Für alle diejeinigen, für die es noch nicht zu spät ist - und das ist ja hoffentlich die deutliche Mehrheit - enthalten die folgenden Sätze vielleicht auch den einen oder anderen neuen Blickwinkel, aus dem heraus es sich lohnen könnte, das eigene Unternehmen einmal zu betrachten:
  1. Wenn wir behaupten zu wissen, wie alles funktioniert, haben wir verloren - wir müssen stattdessen immer wieder einen neuen Anfang suchen.
  2. Wenn wir uns am "Normalen" orientieren - daran, was alle tun - werden wir austauschbar und ersetzbar.
  3. Kreativität geht über Geld - bleiben wir empfänglich für Inspiration und Wandel in einer Welt, in der es kaum noch Massenmärkte geben wird. Das schafft Vertrauen, Loyalität und langfristige Beziehungen, die wir weiterentwickeln können.

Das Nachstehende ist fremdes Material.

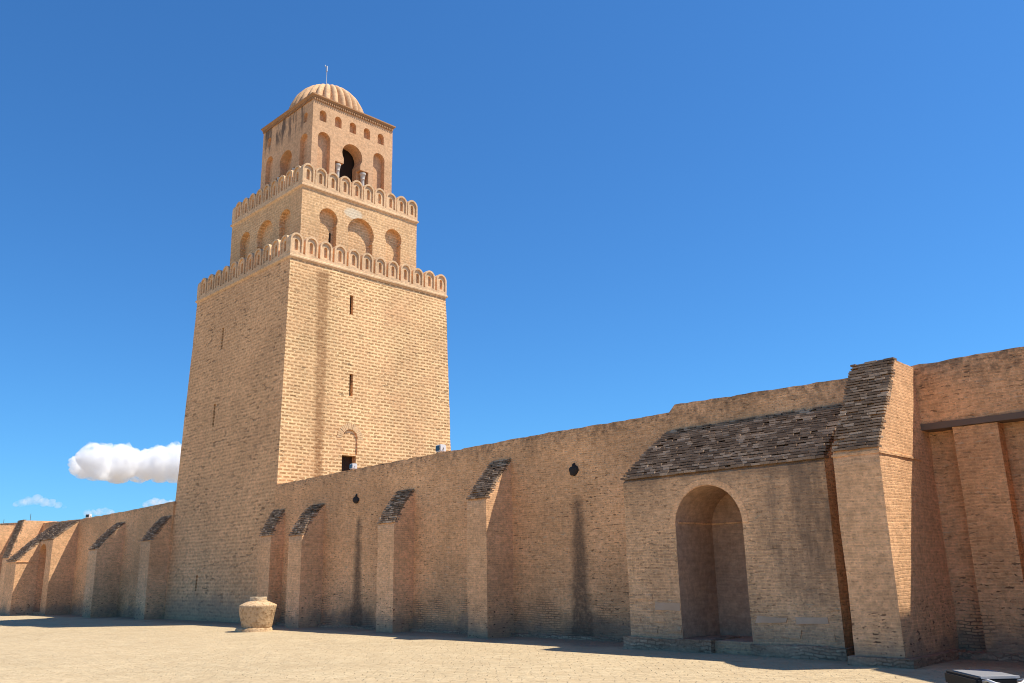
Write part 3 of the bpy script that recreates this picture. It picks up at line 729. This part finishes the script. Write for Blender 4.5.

  4. Wir tun gut daran, immer wieder zu fragen "Wie und mit wem können wir teilen - Wissen, Information, Beziehungen - um gemeinsam besser, schneller und effizienter mit Ressourcen umgehen zu können?" statt zu fragen "Wie kann ich das meiste allein für mich herausholen?"
  5. Seien wir flexibel und mobil, ohne uns selbst zu verleugnen.
  6. "Märkte sind Gespräche" (vgl. "Cluetrain-Manifest") - je besser wir Gespräche führen können, desto besser können wir emotional überzeugen.
  7. Wir müssen "soziales Kapital" bilden. D.h.: Schauen, mit wem wir uns - in Familie, Freundes- und Geschäftsbeziehungen - vernetzen müssen, um gemeinsam das Glücksgefühl zu erleben und den Gewinn zu steigern.
  8. Folgen wir dem Trend zum Teilen. Die Möglichkeiten zum Teilen werden durch die neuen technologischen Entwicklungen rasant vermehrt, Teilen wird effizienter, einfacher und kostengünstiger. Was wir teilen, müssen wir nicht mehr kaufen und nicht mehr entsorgen.
  9. Bemühen wir uns darum, die Technologien wenigstens rudimentär zu verstehen - es gibt Programmierer und Programmierte. Nur wenn wir die Prinzipien im Ansatz verstehen, haben wir eine Grundlage, etwas zu entscheiden, abzulehnen oder anzunehmen.
  10. Reflektieren wir sorgfältig die Regeln 1 bis 9.
In diesem Sinne: Üben wir uns in der Kunst des (Über)Lebens. Viel Erfolg beim erfolgreichen Wirtschaften!